At the same time, you have to feel sorry for liberal Christians. There just is no legitimate position from which they can criticise fundamentalism in other religions, and get away with it. If secular liberals are hampered by post-colonial guilt and understandable fears of being thought racist, then thoughtful Christians are further constrained by what we might call post-missionary guilt. There's no way they can be publicly critical of elements in Islam, for example - from their position as Christians - without being cast as latterday crusaders, or at the very least Christian triumphalists. There's just too much history there.

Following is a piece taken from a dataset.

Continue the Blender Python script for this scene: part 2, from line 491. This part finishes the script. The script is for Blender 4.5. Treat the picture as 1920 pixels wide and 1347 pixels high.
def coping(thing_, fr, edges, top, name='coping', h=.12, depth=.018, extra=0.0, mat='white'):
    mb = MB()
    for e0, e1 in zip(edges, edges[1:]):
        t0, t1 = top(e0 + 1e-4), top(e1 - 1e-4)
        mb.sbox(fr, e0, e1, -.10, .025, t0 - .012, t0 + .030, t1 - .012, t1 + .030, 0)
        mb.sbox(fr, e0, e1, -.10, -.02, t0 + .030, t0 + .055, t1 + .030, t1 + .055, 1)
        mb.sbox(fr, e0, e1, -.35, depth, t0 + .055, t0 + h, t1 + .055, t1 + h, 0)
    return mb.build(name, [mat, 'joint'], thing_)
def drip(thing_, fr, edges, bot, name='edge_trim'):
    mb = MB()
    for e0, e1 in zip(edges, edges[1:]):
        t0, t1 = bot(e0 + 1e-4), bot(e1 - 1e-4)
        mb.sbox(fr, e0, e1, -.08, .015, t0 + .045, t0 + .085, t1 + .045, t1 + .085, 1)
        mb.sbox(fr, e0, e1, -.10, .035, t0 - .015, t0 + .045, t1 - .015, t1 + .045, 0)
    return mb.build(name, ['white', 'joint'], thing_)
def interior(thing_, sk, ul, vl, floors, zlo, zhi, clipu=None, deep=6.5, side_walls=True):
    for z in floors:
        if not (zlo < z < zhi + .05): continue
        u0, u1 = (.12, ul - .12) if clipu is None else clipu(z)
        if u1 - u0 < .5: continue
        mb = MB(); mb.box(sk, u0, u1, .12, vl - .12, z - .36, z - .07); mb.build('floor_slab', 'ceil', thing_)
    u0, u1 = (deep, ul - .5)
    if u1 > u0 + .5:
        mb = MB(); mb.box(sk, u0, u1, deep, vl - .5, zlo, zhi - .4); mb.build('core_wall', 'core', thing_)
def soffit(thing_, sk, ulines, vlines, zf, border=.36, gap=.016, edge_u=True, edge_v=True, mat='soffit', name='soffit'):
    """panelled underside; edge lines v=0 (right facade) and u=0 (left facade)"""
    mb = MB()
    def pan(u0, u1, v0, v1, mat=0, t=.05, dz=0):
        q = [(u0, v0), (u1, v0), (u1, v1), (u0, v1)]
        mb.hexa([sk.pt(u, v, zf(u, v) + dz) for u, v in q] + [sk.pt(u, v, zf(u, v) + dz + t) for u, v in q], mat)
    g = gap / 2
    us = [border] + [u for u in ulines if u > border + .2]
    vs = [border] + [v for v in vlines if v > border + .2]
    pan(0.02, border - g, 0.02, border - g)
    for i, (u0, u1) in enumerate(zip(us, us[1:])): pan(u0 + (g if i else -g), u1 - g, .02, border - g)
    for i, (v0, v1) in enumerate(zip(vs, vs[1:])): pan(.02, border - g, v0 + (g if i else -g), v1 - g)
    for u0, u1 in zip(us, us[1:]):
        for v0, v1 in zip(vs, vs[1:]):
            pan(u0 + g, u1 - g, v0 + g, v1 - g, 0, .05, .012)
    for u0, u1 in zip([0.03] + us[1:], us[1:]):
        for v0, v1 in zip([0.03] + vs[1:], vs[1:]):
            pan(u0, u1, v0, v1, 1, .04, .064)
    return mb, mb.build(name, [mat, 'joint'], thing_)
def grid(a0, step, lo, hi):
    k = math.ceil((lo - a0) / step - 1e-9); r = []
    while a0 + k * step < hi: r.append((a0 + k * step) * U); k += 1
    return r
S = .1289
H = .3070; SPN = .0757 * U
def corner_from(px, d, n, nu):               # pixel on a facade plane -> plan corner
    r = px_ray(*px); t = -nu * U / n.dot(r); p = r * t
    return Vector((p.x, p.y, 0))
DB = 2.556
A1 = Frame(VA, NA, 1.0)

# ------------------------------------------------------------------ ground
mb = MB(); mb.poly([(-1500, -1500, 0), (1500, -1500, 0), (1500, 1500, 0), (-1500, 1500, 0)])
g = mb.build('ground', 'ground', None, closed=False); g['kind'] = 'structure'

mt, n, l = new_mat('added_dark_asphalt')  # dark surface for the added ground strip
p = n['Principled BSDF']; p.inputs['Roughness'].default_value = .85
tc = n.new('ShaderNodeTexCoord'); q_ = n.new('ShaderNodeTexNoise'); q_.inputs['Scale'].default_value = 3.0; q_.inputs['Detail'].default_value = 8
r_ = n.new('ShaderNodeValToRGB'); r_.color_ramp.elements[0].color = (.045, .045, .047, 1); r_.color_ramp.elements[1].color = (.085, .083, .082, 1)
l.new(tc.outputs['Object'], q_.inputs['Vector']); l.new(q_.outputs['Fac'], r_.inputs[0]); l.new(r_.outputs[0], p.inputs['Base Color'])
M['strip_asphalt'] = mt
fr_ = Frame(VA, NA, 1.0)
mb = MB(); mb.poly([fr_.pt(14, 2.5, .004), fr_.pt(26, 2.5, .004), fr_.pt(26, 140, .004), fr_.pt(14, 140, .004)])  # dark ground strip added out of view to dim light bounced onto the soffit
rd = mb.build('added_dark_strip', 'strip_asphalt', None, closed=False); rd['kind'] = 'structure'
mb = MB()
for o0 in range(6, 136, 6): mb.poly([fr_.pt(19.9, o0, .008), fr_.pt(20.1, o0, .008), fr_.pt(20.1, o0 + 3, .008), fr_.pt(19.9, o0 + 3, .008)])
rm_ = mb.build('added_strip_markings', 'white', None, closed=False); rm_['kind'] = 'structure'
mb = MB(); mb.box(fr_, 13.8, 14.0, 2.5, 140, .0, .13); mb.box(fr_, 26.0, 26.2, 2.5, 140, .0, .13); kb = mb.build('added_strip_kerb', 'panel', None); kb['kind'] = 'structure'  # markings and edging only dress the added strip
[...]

Much easier to be an atheist and proclaim a plague on all your houses, rather than have to imply, however indirectly, that your own faith might be just that little be more tolerant and compassionate than someone else's.

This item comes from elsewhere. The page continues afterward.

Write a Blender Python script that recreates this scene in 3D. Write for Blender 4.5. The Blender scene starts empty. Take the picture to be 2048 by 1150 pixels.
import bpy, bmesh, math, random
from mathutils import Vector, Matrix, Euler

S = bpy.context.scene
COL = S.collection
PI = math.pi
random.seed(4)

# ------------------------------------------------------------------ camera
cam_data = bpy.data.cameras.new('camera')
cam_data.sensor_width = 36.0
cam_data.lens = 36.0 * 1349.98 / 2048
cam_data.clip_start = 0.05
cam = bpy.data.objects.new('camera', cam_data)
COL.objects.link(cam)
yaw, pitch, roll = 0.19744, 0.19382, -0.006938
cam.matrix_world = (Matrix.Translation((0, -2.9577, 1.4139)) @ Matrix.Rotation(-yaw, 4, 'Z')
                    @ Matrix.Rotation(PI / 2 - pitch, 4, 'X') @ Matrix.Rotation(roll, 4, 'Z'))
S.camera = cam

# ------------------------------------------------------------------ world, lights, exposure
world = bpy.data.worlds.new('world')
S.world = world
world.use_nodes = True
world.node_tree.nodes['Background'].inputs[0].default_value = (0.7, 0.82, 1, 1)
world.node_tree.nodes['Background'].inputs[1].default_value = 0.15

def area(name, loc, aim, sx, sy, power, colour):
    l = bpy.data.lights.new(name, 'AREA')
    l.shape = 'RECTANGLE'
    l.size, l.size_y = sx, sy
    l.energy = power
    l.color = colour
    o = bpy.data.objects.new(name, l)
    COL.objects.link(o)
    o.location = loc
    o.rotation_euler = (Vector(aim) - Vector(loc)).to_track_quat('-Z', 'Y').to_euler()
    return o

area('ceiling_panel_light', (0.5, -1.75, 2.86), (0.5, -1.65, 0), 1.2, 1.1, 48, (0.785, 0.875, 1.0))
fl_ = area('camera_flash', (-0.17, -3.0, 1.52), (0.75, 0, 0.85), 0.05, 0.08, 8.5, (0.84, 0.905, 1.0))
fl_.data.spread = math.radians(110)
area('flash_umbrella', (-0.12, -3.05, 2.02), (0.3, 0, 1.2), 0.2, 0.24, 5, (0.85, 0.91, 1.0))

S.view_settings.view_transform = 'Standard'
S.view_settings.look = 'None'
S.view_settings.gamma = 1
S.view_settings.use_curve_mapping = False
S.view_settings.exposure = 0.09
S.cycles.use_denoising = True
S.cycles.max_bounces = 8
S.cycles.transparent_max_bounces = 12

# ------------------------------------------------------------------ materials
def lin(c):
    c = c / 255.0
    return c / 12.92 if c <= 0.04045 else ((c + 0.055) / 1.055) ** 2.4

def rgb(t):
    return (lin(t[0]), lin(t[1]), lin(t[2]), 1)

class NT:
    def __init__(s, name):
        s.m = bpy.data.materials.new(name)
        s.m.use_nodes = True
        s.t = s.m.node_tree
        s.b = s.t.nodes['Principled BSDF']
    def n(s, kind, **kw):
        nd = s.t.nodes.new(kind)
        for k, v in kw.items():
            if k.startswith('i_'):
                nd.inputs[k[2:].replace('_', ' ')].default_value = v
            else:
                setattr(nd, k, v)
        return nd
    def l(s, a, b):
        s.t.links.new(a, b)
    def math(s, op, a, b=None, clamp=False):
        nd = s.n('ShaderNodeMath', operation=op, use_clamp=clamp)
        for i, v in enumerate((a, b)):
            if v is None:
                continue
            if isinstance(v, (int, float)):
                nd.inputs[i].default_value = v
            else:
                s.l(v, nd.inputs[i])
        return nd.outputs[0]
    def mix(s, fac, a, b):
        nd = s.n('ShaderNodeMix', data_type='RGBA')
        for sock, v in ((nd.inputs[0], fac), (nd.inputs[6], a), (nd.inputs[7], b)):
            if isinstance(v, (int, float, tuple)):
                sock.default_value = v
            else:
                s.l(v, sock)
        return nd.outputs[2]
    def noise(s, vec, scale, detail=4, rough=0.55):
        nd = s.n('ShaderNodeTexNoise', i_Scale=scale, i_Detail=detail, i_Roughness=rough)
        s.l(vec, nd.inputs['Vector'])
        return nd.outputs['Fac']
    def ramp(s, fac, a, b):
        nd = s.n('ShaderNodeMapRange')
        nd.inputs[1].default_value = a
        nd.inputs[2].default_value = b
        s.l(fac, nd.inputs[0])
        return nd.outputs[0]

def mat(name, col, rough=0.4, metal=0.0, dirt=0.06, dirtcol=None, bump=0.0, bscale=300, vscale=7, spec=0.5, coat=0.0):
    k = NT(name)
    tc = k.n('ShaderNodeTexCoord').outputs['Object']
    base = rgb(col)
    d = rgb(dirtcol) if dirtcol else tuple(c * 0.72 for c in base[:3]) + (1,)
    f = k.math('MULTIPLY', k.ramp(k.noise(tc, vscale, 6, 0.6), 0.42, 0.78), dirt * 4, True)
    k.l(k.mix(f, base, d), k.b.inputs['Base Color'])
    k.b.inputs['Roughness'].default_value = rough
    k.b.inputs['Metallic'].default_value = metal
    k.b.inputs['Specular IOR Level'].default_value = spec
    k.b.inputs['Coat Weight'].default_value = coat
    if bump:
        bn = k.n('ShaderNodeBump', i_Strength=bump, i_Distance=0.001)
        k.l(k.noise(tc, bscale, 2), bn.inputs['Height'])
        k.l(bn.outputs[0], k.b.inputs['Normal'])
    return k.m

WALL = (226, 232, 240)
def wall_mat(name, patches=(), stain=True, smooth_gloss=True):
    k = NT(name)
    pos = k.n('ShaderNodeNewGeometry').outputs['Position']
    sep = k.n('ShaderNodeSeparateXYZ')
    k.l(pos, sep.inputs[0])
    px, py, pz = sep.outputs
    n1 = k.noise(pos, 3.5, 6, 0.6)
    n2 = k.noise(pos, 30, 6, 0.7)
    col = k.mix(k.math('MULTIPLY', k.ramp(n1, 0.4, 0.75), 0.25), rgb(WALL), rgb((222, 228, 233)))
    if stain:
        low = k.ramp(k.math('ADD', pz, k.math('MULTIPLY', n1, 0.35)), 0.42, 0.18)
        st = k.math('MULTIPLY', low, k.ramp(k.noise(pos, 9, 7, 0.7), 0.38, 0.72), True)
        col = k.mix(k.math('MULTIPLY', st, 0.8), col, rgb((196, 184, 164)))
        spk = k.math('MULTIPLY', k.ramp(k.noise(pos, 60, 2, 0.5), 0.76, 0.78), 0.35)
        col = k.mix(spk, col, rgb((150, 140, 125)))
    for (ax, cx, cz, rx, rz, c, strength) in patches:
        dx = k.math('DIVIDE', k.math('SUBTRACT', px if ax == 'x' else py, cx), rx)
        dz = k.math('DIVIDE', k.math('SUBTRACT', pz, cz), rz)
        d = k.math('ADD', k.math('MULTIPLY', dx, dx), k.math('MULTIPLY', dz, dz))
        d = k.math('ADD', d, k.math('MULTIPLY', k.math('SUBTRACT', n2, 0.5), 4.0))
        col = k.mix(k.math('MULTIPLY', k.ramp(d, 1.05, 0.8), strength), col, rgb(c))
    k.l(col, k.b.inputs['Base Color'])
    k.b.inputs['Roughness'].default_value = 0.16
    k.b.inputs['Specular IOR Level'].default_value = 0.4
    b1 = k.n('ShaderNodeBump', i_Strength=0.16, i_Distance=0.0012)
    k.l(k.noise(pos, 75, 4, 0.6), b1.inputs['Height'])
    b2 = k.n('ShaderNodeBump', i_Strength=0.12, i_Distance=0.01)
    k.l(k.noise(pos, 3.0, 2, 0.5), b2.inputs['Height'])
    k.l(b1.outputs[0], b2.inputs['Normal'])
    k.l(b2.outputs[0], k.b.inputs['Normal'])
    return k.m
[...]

But there's something else at work here besides liberal or Christian guilt - and this is where I allow my cod-psychoanalysis full rein. Some Catholic commentators have already made an explicit comparison between the experience of Muslims in the UK today, and the experience of (particularly Irish) Catholics a century ago. In both cases we see a migrant community, bound together by strong religious belief , their traditions and practices facing suspicion from the 'host' community, seeking refuge in community identity through communal religious institutions and faith schools. When Catholics look at Muslims today, there's an undoubted element of recognition and fellow-feeling, even if it's not consciously acknowledged. The danger, of course - as the history 0f colonialism shows, time and again - is of misrecognising oneself in 'the Other', seeing only similarity and glossing over key differences.

But as well as recognition, there may also be an element of unconscious envy. At a time when church attendance is in freefall, and when Christian belief is neither as fervent or as marked by dogmatic certainty as it was in the past, the spectre of a strong and fervent Muslim community unworried by post-Enlightenment doubt must hold a certain wistful appeal for some Christians, and perhaps for Catholics in particular. And because this fervour and dogmatism is bound up with the mystique of 'otherness', it can appear far more attractive than the fundamentalism within one's own tradition: thus the spectre of liberal Christians, despite a lifetime of opposition to conservativism and dogmatism in their own faith, attracted by the glamour of renascent Islam. There's a possible parallel here with the way in which the secular radicals of Respect and the Socialist Workers' Party have been seduced by the pseudo-revolutionary glamour of radical Islam.

So as well as a sense of 'the Other' as somehow 'like us' - but with the exotic sheen of otherness - there may also be an element in liberal Christians' response to renascent Islam of wishing to be more like 'the Other' - wishing that your own faith community was as fervent and and as certain of itself. But, as the history of colonialism and occidentalism shows, there are enormous dangers in seeing the racialised (faith-ised? communalised?) 'Other' through the prism of your own experiences and longings. Crucially, there is a danger of reinforcing a colonialist and - yes, possibly - racist sense of the 'others' as the passive objects of western actions, rather than as having any agency of their own.

Hence the tendency among some western progressives to cast Muslims as victims, and to see even the terrorism of 9/11 or 7/7 as a reflex, a 'response' to 'western foreign policy' (as in the New Statesman's notorious front page headline 'Blair's Bombs' after 7/7), rather than as the product of a coherent ideology and deliberate decision-making. Similarly, many liberal Christian commentators characterised the often threatening and violent demonstrations following the publication of the Danish cartoons in terms of a 'response' to 'provocation'.

Is there an alternative 'liberal Christian' response to the new fundamentalist threat, one that is true both to Christian values of tolerance and understanding, and to liberal values of free speech and pluralism? That's a question for another time.